Shin-yi Wu, Pei-yu Chen

Nanyang Business School, Nanyang Technological University, Singapore
Tepper School of Business, Carnegie Mellon University, Pittsburgh, Pennsylvania 15260

sywu{at}ntu.edu.sg
pychen{at}andrew.cmu.edu

Technological advances in digitalization and communications technologies have aggravated the information goods piracy problem. In contrast to previous literature which mainly considers solutions, such as law enforcement or technology protection that work on increasing individual piracy costs to alleviate the piracy problem, we consider using versioning as a potential instrument to fight piracy.

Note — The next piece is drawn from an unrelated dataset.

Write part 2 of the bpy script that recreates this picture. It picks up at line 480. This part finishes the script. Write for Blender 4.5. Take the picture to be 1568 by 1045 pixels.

We show that while a single version is the optimal strategy for an information goods provider absent piracy, the presence of piracy may lead firms to offer more than one quality, and versioning can be an effective and profitable instrument to fight piracy for digital information goods under some conditions. Our results indicate that the incentive to version is greater when the piracy cost is in a certain range. This strategic interaction between piracy cost and product line design has an interesting implication on optimal investment in piracy control. We also find that versioning can act as both a strategic substitute and a strategic complement to other instruments that increase consumer piracy costs. We further provide a general model, as a nonlinear mixed-integer program, that would assist an information goods provider in determining how many versions to offer, at what quality levels and prices.

Subject classifications: information systems; digital goods piracy; programming; nonlinear mixed integer; marketing; versioning; pricing.
History: Received September 2005; revision received November 2006; accepted January 2007.